I could, as a Faulkner aficionado (sorry, Hemingway) go on and on about the students enthusiastically being “tortured” by my repeated tours through Faulkner-land, but as the old saying goes, space does not permit me to do so. What the current time does permit me to experience, however, is a joy of teaching that would not have been possible when it comes to William Faulkner’s work even ten years ago. The planets just seem to be aligning themselves for students to be able to have in Faulkner an entry point into literature, into material many of us, and generations of students we taught, did not, could not find. But I will not be greedy and count on this phase or wave to continue for a long time. For now, like Sarty, I will just enjoy the maturation process of this appreciation of Faulkner’s work, both by my students and me, in a communion that exists in the land of Twitter and other technological prodigalities so many are fond of mentioning as if proof of students’ short attention spans and inability to relate to the “old days.”

2 thoughts on “Why I Love Torturing My Students With William Faulkner

  1. The planets aligned for me sometime in 1977, when I picked up “The Hamlet,” that novel of those Snopses. When I was done, I knew I had to go to graduate school in English, to read. To learn how to read, and read. And read.

    Faulkner can have that effect–especially when you aren’t looking for it.
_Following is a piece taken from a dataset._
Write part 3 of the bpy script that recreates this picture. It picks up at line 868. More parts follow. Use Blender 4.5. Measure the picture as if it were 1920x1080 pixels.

    • Oooh! How I hate Faulkner! I’ve given him every chance I could. Nope.

      It’s not the intentional and pointless obscurity of his writing. I rather like that, in the same way that I like crossword puzzles or math problems.

      Nor is it the quality of his prose, the long sentences, the semicolons. I can take him in small doses. Indeed, I think he would have made a better poet than a novelist.

      No. It’s the incoherence of the plots. The characters wander through life, letting disasters happen to them. I have never found one of them with, well, with character. And nothing good ever happens. So there’s really no element of surprise.

      Not only that: they plots are disconnected. The pieces are not like planets, turning in their own orbits yet centered by the sun. They are more like shrapnel, shot at us from different angles and making no coherent whole. As I Lay Dying begins and ends with a character who hardly matters in the novel. Some people think this is great writing. I think it’s silly. And the main character (JC? No Christ figure here, no one to learn from. And more a victim than a martyr. Pity of the worst sort, but not much awe.) is killed by a deus ex machina, a character introduced in a late chapter solely to kill Joe Christmas in a grotesquely violent scene. Gratis violence. They all say it captures the South. There’s gotta be more in the South.

      I’ve read five of his novels, and only because (a) he got a Nobel prize, so he’s supposed to be great, and (b) I like piecing together the puzzle. But the picture I get when the puzzle is done is nothing I will enjoy or learn from.